Post-budget stocks lost Tk12,600 crore market cap in two days
This sharp drop reflects investor concerns and market reactions to the new fiscal policies and economic measures introduced in the budget, according to the market insiders
The stock market experienced a significant decline following the announcement of the 2024-25 national budget, with stocks losing a staggering Tk12,600 crore in market capitalisation over just two days.
This sharp drop reflects investor concerns and market reactions to the new fiscal policies and economic measures introduced in the budget, according to the market insiders.
The key index DSEX of the Dhaka Stock Exchange (DSE) plunged by 65 points to settle at 5,105 today, extending the losing trend for two days.
The benchmark index came down to a lowest level since 4 April 2021, which was at 5,088 points on that date.
Besides, the blue-chip index DS30 also dropped by 23 points today to close at 1,811, lowest since 2020.
The port city bourse, Chittagong Stock Exchange, also settled in the red terrain. The selected indices CSCX fell by 96 points to 8,827, and the all-share price index CASPI dropped by 162 points to close at 14,678 on the day.
EBL Securities, in its daily market commentary, said the relentless bearish spell on the country's capital bourse continues amid lower market participation, resulting from the enduring pessimism pervading the trading floor due to dampened investor sentiment amidst an uncertain market outlook.
Sellers continued to remain predominant across the trading floor as jittery investors opted to sell off their holdings to avoid further capital erosion in their already hampered portfolio, it cited in the report.
Investors shy away from taking positions in equities that cause the majority of scrips to turn into falling knives and be stuck at the lower circuit without having sufficient buyers, it added.
The capital market has struggled with economic uncertainty worsened by the Russia-Ukraine war since its onset. To protect general investors from capital erosion, the Bangladesh Securities and Exchange Commission (BSEC) imposed a floor price in 2022 to prevent share freefalls.
After more than two years, the BSEC lifted the restriction, but the bearish trend continued, causing the DSEX to plunge over 1,200 points by 10 June.
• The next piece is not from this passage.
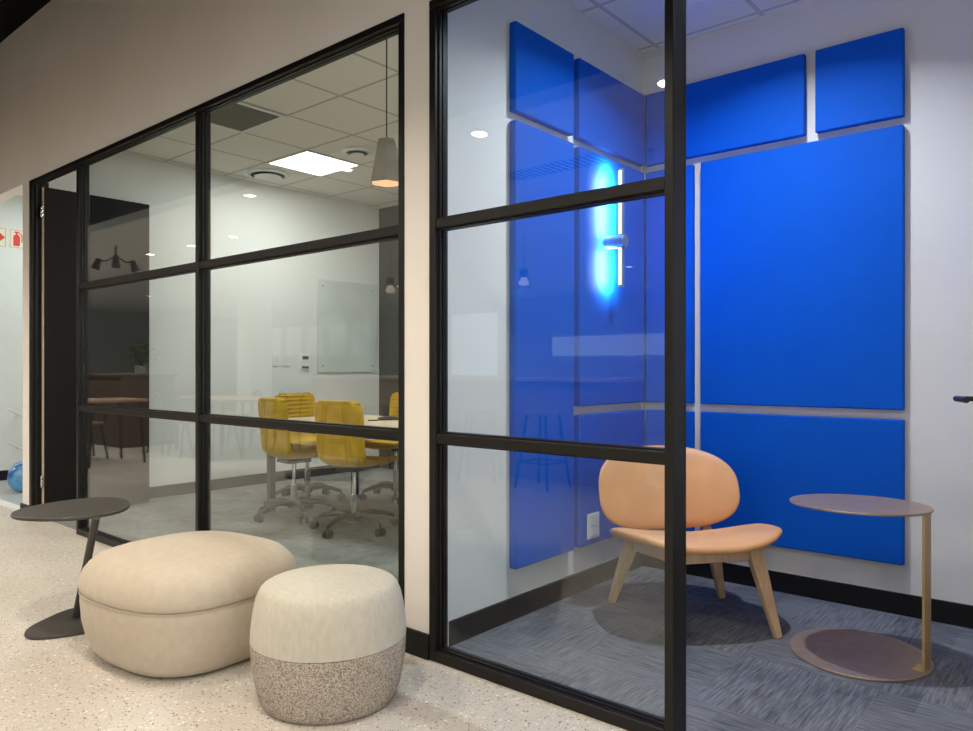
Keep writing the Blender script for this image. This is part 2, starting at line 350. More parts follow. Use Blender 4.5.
for z in (.28,2.36):
    hg=MB(); 
    hg.box(-6.337,-6.30,YF+.044,YF+.060,z-.045,z+.045)
    for k in range(3): hg.tube([(-6.293,YF+.052,z-.045+k*.031),(-6.293,YF+.052,z-.018+k*.031)],.009,10)
    hg.box(-6.345,-6.29,YF+.055,YF+.0635,z-.03,z-.022).box(-6.345,-6.29,YF+.055,YF+.0635,z+.022,z+.03)
    dpart(d1,'hinge',hg,M['chrome'],.001,lab='steel hinge')
hd=MB().tube([(-6.335,YF+.83,1.02),(-6.378,YF+.83,1.02),(-6.388,YF+.82,1.02),(-6.388,YF+.72,1.02)],.009,10); hd.box(-6.340,-6.335,YF+.805,YF+.855,.93,1.10)
dpart(d1,'door_handle',hd,M['chrome'],0,leaf)
# ------------------------------------------------------------------ door 2 : booth, open leaf just beyond the right edge
d2=empty('door_2',(.0,YF+.03,0),0,'black framed glass booth door folded open at the right edge','door',kind='structure')
dpart(d2,'door_frame',MB().box(-1.046,-1.02,YF+FD+.001,YF+FD+.018,0,TOP-FT).box(-.0,.06,YF+.004,YF+WT,0,TOP-FT).box(-1.018,.06,YF+.004,YF+WT,TOP-FT,TOP),M['frame'])
ang=math.radians(111)   # direction of the open leaf
Rl=Matrix.Translation((-.012,.10,0))@Matrix.Rotation(ang,4,'Z')
lf=MB(); Lw=.93
lf.box(0,.06,-.022,.022,.01,2.52).box(Lw-.06,Lw,-.022,.022,.01,2.52).box(.06,Lw-.06,-.022,.022,.01,.11).box(.06,Lw-.06,-.022,.022,2.46,2.52)
lf.box(.06,Lw-.06,-.02,.02,*T1).box(.06,Lw-.06,-.02,.02,*T2)
lo=lf.xf(Rl).build('door_leaf',M['frame'],d2,bevel=.003)
g=MB()
for a,b in ((.11,T1[0]),(T1[1],T2[0]),(T2[1],2.46)): g.box(.06,Lw-.06,-.004,.004,a,b)
g.xf(Rl).build('glass_pane',M['glass'],lo)
zh=1.045
hh=MB().tube([(Lw-.03,.022,zh),(Lw-.03,.085,zh)],.009,12)
hh.tube([(Lw-.03,.022,zh),(Lw-.03,.028,zh)],.025,20)
hh.tube([(Lw-.022,.085,zh),(Lw-.03,.086,zh),(Lw-.15,.086,zh)],.0105,12)
hh.xf(Rl).build('lever_handle',M['plast'],lo)
# ------------------------------------------------------------------ booth: blue acoustic panels
PT=.042
G='blue acoustic wall panels'
def panel(vals,wall,label):
    a,b,z0,z1=vals
    if wall=='back': mb=MB().box(a,b,YB-PT,YB-.004,z0,z1); c=((a+b)/2,YB-.004,(z0+z1)/2)
    else: mb=MB().box(XP1+.004,XP1+PT,a,b,z0,z1); c=(XP1+.004,(a+b)/2,(z0+z1)/2)
    mb.xf(Matrix.Translation([-q for q in c]))
    o=mb.build('acoustic_panel',M['blue'],bevel=.006,loc=c,seg=3); tag(o,label,'wall panel',G); return o
BP=[]   # filled with the numbers below
z_top=(2.275,2.735); 
R1=(2.32,2.728); R2=(.957,2.279); R3=(.238,.912)
panel((-2.062,-1.178,*R1),'back','wide blue acoustic panel, top row of back wall, nearest the corner')
panel((-1.127,-.738,*R1),'back','small squarish blue acoustic panel at top right of the back wall')
panel((-2.062,-1.772,*R2),'back','tall narrow blue acoustic panel on back wall between corner and largest panel')
panel((-1.725,-.738,*R2),'back','largest blue acoustic panel, in the middle of the back wall')
panel((-2.062,-1.772,*R3),'back','narrow blue acoustic panel low on back wall, behind the leather chair')
panel((-1.725,-.738,*R3),'back','wide blue acoustic panel low on back wall, behind the bronze table')
panel((2.643,3.12,*R1),'left','upper blue acoustic panel on left booth wall, nearest the glass screen')
panel((3.17,3.852,*R1),'left','upper blue acoustic panel on left booth wall, above the tube lamp')
panel((2.643,3.12,R3[0],R2[1]),'left','full-height blue acoustic panel on left booth wall, nearest the glass screen')
panel((3.17,3.852,*R2),'left','blue acoustic panel on left booth wall that carries the tube lamp')
panel((3.17,3.852,*R3),'left','low blue acoustic panel on left booth wall, behind the socket plate')
# wall lamp
wl=empty('wall_lamp',(XP1+PT,3.43,1.82),0,'slim vertical tube wall lamp glowing on the blue panel','lamp')
mb=MB(); mb.tube([(0,0,0),(.115,0,0)],.034,28); mb.build('mount',M['steelb'],wl,bevel=.002,smooth=50)
mb=MB(); mb.tube([(.09,0,-.24),(.09,0,.38)],.0155,20); tb=mb.build('lamp_tube',M['steelb'],wl,smooth=50)
for z0,z1 in ((-.23,-.036),(.036,.37)):
    mb=MB()
    n=12; vs=[];fs=[]
    for z in (z0,z1):
        for j in range(n+1):
            a=math.radians(85)+math.radians(215)*j/n; vs.append((.09+.0165*math.cos(a),.0165*math.sin(a),z))
        vs.append((.09,0,z))
    m_=n+2
    for j in range(n): fs.append((j,j+1,m_+j+1,m_+j))
    fs+= [(n,n+1,m_+n+1,m_+n),(n+1,0,m_,m_+n+1),tuple(range(m_))[::-1],tuple(range(m_,2*m_))]
    mb.add(vs,fs); mb.build('light_diffuser',M['led'],tb)
# socket plate
so=empty('wall_socket',(XP1+PT,3.29,.335),0,'pale double socket plate low on the blue left wall','socket')
MB().box(0,.009,-.055,.055,-.065,.065).build('plate',M['switch'],so,bevel=.003)
MB().box(.009,.012,-.032,.032,-.052,-.004).build('socket_face',M['whitem'],so,bevel=.001); MB().box(.009,.012,-.032,.032,.004,.052).build('socket_face',M['whitem'],so,bevel=.001)
# booth ceiling downlights (above the picture edge) 
def downlight(x,y,z,label,group,r=.045,mat='down',light=None,lc=(1,.86,.7),spot=130,blend=.6,rad=.04,tilt=None):
    o=empty('downlight',(x,y,z),0,label,'downlight',group)
    MB().lathe([(r,-.003),(r+.012,-.004),(r+.014,0.0),(r,.0)],n=28).build('trim_ring',M['whitem'],o)
    MB().lathe([(r-.002,-.0045),(r-.002,-.001)],n=28).build('lens',M[mat],o)
    if light:
        ld=bpy.data.lights.new('downlight_lamp','AREA'); ld.shape='DISK'; ld.energy=light; ld.color=lc; ld.spread=math.radians(spot); ld.size=rad*2
        lo=bpy.data.objects.new('downlight_lamp',ld); C.objects.link(lo); lo.location=(x,y,z-.006)
    return o
downlight(-1.22,3.02,ZC,'round booth downlight nearer the leather chair','booth ceiling downlights',light=26,lc=(.80,.88,1),spot=136,rad=.024)
downlight(-.62,2.62,ZC,'round booth downlight nearer the open door','booth ceiling downlights',light=3,lc=(.80,.88,1),spot=136,rad=.024)
# ------------------------------------------------------------------ leather lounge chair
def pad(a,b,t,e=.55,n=56,k=14,bend=None):
    """flattened superellipsoid: outline a x b, thickness t"""
    mb=MB(); 
    def cp(v,p): return math.copysign(abs(v)**p,v)
    vs=[];fs=[]
    for i in range(k+1):
        ph=-PI/2+PI*i/k
        for j in range(n):
            th=2*PI*j/n
            vs.append((a*cp(math.cos(ph),.42)*cp(math.cos(th),e),b*cp(math.cos(ph),.42)*cp(math.sin(th),e),t*cp(math.sin(ph),.85)))
    for i in range(k):
        for j in range(n):
            j2=(j+1)%n; fs.append((i*n+j,i*n+j2,(i+1)*n+j2,(i+1)*n+j))
    if bend: vs=[bend(Vector(p)) for p in vs]
    return mb.add(vs,fs)
CX,CY=-1.48,3.20
fw=Vector((.74,-.67,0)).normalized(); CA=math.atan2(fw.y,fw.x)+PI/2   # local -Y is the chair's front
chair=empty('lounge_chair',(CX,CY,0),CA,'tan leather lounge chair with pale ash legs in the booth corner','chair')
Wi=Matrix.Translation((CX,CY,0))@Matrix.Rotation(CA,4,'Z'); WiI=Wi.inverted()
def L_(x,y,z): return WiI@Vector((x,y,z))
# local x: +x = picture right of the back, local -y = front
feet=dict(BL=L_(-1.885,3.18,0),BR=L_(-1.50,3.60,0),FR=L_(-1.09,3.215,0),FL=L_(-1.405,2.825,0))
def seat_bend(p):
    x,y,z=p
    zz=z+.045*(abs(x)/.36)**2.2-.13*y-.045*max(0,-y-.20)/.1*.6-.02*max(0,y-.05)/.2
    return (x,y-.035,zz+.372)
seat=pad(.372,.285,.034,e=.74,bend=seat_bend); seat.build('seat',M['leather'],chair,smooth=70)
def back_bend(p):
    x,y,z=p     # y is up the back, z thickness
    yy=-.13*(abs(x)/.36)**2+ z        # wraps forward at the sides
    return (x-.035, .315+yy+y*.27-.03*math.cos(y*5), .562+y*.97)
back=pad(.352,.205,.026,e=.74,bend=back_bend); back.build('backrest',M['leather'],chair,smooth=70)
for k,(fx) in feet.items():
    f=Vector(fx); sx=1 if f.x>0 else -1; bk=k[0]=='B'
    top=Vector((f.x-.085*sx, f.y+(-.07 if bk else .055), .325 if bk else .375))
    if k=='FL': top=Vector((f.x+.06,f.y+.05,.375))
    mb=MB(); mb.beam(f,top,.032,.034,.066,.054,side=(1,0,0))
    if bk:
        t2=Vector((top.x-.035,top.y+.075,.47)); mb.beam(top-Vector((0,.005,.03)),t2,.045,.03,.040,.018,side=(1,0,0))
    mb.build('leg',M['ash'],chair,bevel=.006)
    feet[k]=top
def rail(a,b,w=.024,h=.055): return MB().beam(a,b,h,w,h,w,side=(0,0,1))
dz=Vector((0,0,-.022))
for a,b in (('FL','FR'),('BL','FL'),('BR','FR'),('BL','BR')):
    rail(feet[a]+dz,feet[b]+dz,h=.06).build('seat_rail',M['ash'],chair,bevel=.003)
# ------------------------------------------------------------------ bronze C-shaped side table
TX,TY,TR=-.781,3.245,.259
ct=empty('side_table',(TX,TY,0),0,'bronze C-shaped side table with round top in the booth','side table')
ov=lambda k:Matrix.Rotation(math.radians(13.6),4,'Z')@Matrix.Diagonal((1,k,1,1))
MB().lathe([(TR-.002,0),(TR,.002),(TR,.007),(TR-.002,.009)],n=72).xf(ov(1.07)).build('base',M['bronze'],ct)
MB().lathe([(TR-.002,.598),(TR,.600),(TR,.605),(TR-.002,.607)],n=72).xf(ov(.86)).build('table_top',M['bronze'],ct)
ra=math.radians(-7)
p=MB().box(.240,.250,-.036,.036,.009,.598); p.box(.205,.240,-.036,.036,.009,.013); p.xf(Matrix.Rotation(ra,4,'Z')); p.build('post',M['brass'],ct,bevel=.001)
# ------------------------------------------------------------------ oval ottoman
def superell(a,b,e,rot=0,sk=0):
    cr,sr=math.cos(rot),math.sin(rot)
    def f(t):
        x=a*math.copysign(abs(math.cos(t))**e,math.cos(t)); y=b*math.copysign(abs(math.sin(t))**e,math.sin(t))
        y*=1+sk*x/a
        return (x*cr-y*sr,x*sr+y*cr)
    return f
OX,OY=-2.922,1.555
ot=empty('ottoman',(OX,OY,0),math.radians(6),'large oval beige wool ottoman with piped top cushion','ottoman')
of=superell(.402,.375,.72)
body=MB().loft([(.72,.006),(.79,.006),(.83,.012),(.885,.04),(.94,.09),(.975,.15),(.99,.225),(.99,.25),(.978,.262),(.95,.264)],of,96)
body.build('upholstered_base',M['ottof'],ot,smooth=60)
topc=MB().loft([(.955,.262),(.985,.266),(.998,.276),(1.0,.292),(.99,.318),(.965,.346),(.92,.370),(.85,.394),(.74,.408),(.6,.417),(.4,.423),(.2,.426),(.02,.427)],of,96)
topc.build('top_cushion',M['ottof'],ot,smooth=60)
ring=[(of(2*PI*j/96)[0]*.995,of(2*PI*j/96)[1]*.995,.2635) for j in range(97)]
MB().tube(ring,.0018,6).build('piping',M['ottof'],ot)
MB().loft([(.66,0.0),(.66,.0055)],of,48).build('plinth',M['plast'],ot)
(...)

As a result, market capitalisation dropped by around Tk1.50 lakh crore during this period and due to the prolonged downturn, around one lakh investors emptied their BOs.
In response, the BSEC re-implemented measures to protect investors, including reducing the circuit breaker limit from 10% to 3%.
Stockbrokers and market experts said several negative factors are contributing to this decline. The rising interest rates, imposition of taxes on individual investors' capital gains from listed securities, subdued corporate earnings, and a serious confidence crisis due to the regulator's intervention are collectively hurting stock bulls, they added.
In the FY25 budget, Finance Minister AH Mahmood Ali proposed a 15% tax on individual investors' capital gains exceeding Tk50 lakh from listed securities, at a time when the country's investor-dominated stock market was experiencing a free fall.
Capital market stakeholders have urged the government to refrain from this move, citing its panic-inducing effect on an already fragile market.
According to BSEC sources, the chairman of the securities regulator met with the chairman of the revenue board on Sunday to request the withdrawal of the capital gains tax, considering the market's downward situation.
However, Abu Hena Md Rahmatul Muneem, chairman of the National Board of Revenue, emphasised in a post-budget press conference that taxation was not the root cause of the capital market's issues, despite longstanding tax incentives not fostering market growth.
At an event organised by the Bangladesh Securities and Exchange Commission (BSEC) on 22 May, Financial Institutions Division (FID) Secretary Md Abdur Rahman Khan stated that investors are mainly discouraged from the stock market by non-fundamental companies that entered the market with manipulated financial results.
"Many companies entered the stock market with manipulated financial health. But after that, they did not pay healthy dividends as their real health got revealed," he added.